Timaios’ta Tanrı ile beraber diğer tanrılardan bahsedilmesi dikkat çekicidir. Bunda Atina, İyonya ve Mısır öğretilerinin etkisi olabileceğini kabul etmekle beraber, bu husus ilâhî dinlerdeki melek inancının Eflâtun felsefesine yansımış şekli olarak da yorumlanabilir. Bunların Tanrı’dan sonra gelen ve evrenin düzen ve işleyişinden sorumlu tutulan varlıklar olduğunu söylemek suretiyle Tanrılar yerine, felekler ya da melekler ifadelerini kullanmak yanlış olmayacaktır.

Diyalog, Sokrates ile Timaios’un konuşması ile başlar. Timaios evren ve yaratılışı hakkında en yetkin kişidir. İlk soru doğal olarak evrenin ezelî mi sonradan mı var edilmiş olduğudur. Eflâtun bu konudaki görüşünü bazı mitsel hikâyeleri dercettikten sonra evrenin sonradan yaratıldığı kabulüyle neticelendirmektedir. Bu hâdis olma, doğal olarak onu yaratan bir yaratıcıyı da zorunlu kılmaktadır. Eflâtun’a göre bu evrenin yaratıcısını (baba) bilmek zordur, bildikten sonra ise başkalarına anlatmak daha da zordur. Yaratıcı, evreni ilksiz örnekten yaratmıştır.

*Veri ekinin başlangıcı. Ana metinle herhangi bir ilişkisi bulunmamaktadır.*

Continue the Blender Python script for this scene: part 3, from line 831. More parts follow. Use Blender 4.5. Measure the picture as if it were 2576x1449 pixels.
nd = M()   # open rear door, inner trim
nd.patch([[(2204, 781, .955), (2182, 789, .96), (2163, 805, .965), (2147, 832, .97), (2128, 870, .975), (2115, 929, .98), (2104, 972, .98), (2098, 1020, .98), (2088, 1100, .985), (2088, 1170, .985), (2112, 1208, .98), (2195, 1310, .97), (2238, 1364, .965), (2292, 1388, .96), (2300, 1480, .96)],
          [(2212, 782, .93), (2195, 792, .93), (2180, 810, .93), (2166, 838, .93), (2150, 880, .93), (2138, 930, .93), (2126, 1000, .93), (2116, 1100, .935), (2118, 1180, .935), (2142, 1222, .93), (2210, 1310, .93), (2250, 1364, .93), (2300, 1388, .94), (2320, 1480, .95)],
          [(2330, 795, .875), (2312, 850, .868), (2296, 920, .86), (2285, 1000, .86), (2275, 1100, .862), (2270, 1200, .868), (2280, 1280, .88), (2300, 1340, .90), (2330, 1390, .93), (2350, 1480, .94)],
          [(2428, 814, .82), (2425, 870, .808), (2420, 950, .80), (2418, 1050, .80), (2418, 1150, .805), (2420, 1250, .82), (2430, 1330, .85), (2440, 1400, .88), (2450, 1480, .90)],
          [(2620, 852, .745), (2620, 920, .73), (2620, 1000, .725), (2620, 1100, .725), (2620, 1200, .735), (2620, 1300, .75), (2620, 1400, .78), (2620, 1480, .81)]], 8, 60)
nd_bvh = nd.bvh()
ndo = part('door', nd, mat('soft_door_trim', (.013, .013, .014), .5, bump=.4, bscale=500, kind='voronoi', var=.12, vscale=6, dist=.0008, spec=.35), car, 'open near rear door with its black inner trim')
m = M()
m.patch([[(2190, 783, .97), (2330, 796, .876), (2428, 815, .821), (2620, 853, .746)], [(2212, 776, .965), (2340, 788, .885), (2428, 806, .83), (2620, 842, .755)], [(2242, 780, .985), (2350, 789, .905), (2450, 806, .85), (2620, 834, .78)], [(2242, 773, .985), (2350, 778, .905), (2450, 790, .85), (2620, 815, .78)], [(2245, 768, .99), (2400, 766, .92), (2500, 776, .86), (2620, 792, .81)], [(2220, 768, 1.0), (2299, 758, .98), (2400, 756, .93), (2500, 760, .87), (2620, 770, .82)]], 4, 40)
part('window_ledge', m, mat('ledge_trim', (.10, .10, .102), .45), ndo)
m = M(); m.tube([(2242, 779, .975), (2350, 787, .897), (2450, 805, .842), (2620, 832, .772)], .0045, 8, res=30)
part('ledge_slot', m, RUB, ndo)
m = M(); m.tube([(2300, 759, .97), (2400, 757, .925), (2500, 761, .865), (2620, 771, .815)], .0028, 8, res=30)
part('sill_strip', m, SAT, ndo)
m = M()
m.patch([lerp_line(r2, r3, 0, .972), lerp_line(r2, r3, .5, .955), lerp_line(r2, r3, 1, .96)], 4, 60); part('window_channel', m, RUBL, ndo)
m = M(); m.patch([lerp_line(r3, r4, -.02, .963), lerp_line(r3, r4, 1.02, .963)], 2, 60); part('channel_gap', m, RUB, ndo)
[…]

Eflâtun, buraya kadar evrenin sonlu ve başlangıcı olduğunu, bununla birlikte bir yaratıcısı bulunduğunu vurgulamakta ve bunu kavramanın ve meseleyi felsefî anlamda izah etmenin zorluğuna değinmektedir.Bu aşamadan sonra asıl soruna, yani varlığın Yaratıcı’dan nasıl var olduğu sorusuna çözüm bulmak gerekir. Eflâtun meseleyi Timaios karakteri üzerinden şöyle anlatır:

“Evreni yaratan, varlığı neden yarattı? Çünkü yaratan iyidir, iyi olanda da hiçbir şeye karşı hırs uyanmaz. O, bundan dolayı her şeyin kendisine benzemesini ister. Evren düzeninin en esaslı ilkesi budur. O, düzenin her bakımdan iyi olduğunu düşünerek onu düzensizlikten düzene soktu. Lakin her şeyden üstün olanın yaratacağı nesnenin en güzel nesne olmamasına imkân yoktur. Biraz düşününce farkına vardı ki, gözle görünecek şekilde yaratılmış şeylerden, hiçbir zaman zekâsı olan bir bütünden daha güzel, zekâsız bir bütün çıkmaz. Bundan başka, hiçbir varlıkta ruh olmayınca zekâ bulunmayacağını da anladı. Bu düşüncenin sonunda zekâyı ruha, ruhu da bedene koydu ve evrene en mükemmel şeklini verdi. İşte bu vasıfla donatılmış evrenin bir ruhu, bir zekâsı olduğunu Tanrı’nın yarattığı bir canlı olduğunu söylemek gerekir.”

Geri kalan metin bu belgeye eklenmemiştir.